In this chapter May examines claims made both by the Left and the Right that the dangers of multiculturalism lie in its potential to essentialize and reify difference, so as to outline a theory of multiculturalism/anti-racist education that is critical and non-essentialist.

May argues that both conservative and liberal opponents of multiculturalism fear its pluralistic implications on the state of the nation. Specifically, those that are opposed to practices and policies informed by multiculturalism maintain that multiculturalism will inevitably divide the nation as more groups demand and receive public recognition of their religious, ethnic, and racial identities. May also focuses on Schlesinger’s notion of the “cult of ethnicity” used as an argument against multiculturalism blamed for disuniting the nation. From this follows a discussion as to how identity is constituted by the individual, the state, and by the collective and the varying theories and debates that exist around what constitutes a citizen.
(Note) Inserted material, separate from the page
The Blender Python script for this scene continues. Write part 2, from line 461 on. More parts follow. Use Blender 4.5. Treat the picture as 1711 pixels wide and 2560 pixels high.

Thus, on the one hand special attention is paid to the concept of “cultural hybridity” and its use to illustrate how people counter categorical opposition and essentialist ideological movements. On the other hand May also examines the criticisms of cultural hybridity under the category of “the cosmopolitan alternative” highlighting Kymlicka’s and Waldron’s understanding of people’s demand for recognition as a demand to be integrated into the cosmopolitan rather than merely as a struggle for recognition of individual identity. A special section is also dedicated to Bourdieu’s notion of “habitus” and hybridity.

To conclude, May argues that a critical and non-essentialist multiculturalism/anti-racist education allows students to retain their cultural and ethnic identities on their own terms and involves “majority students” in the critical investigation of the normalization of “majoritarian forms of identity.”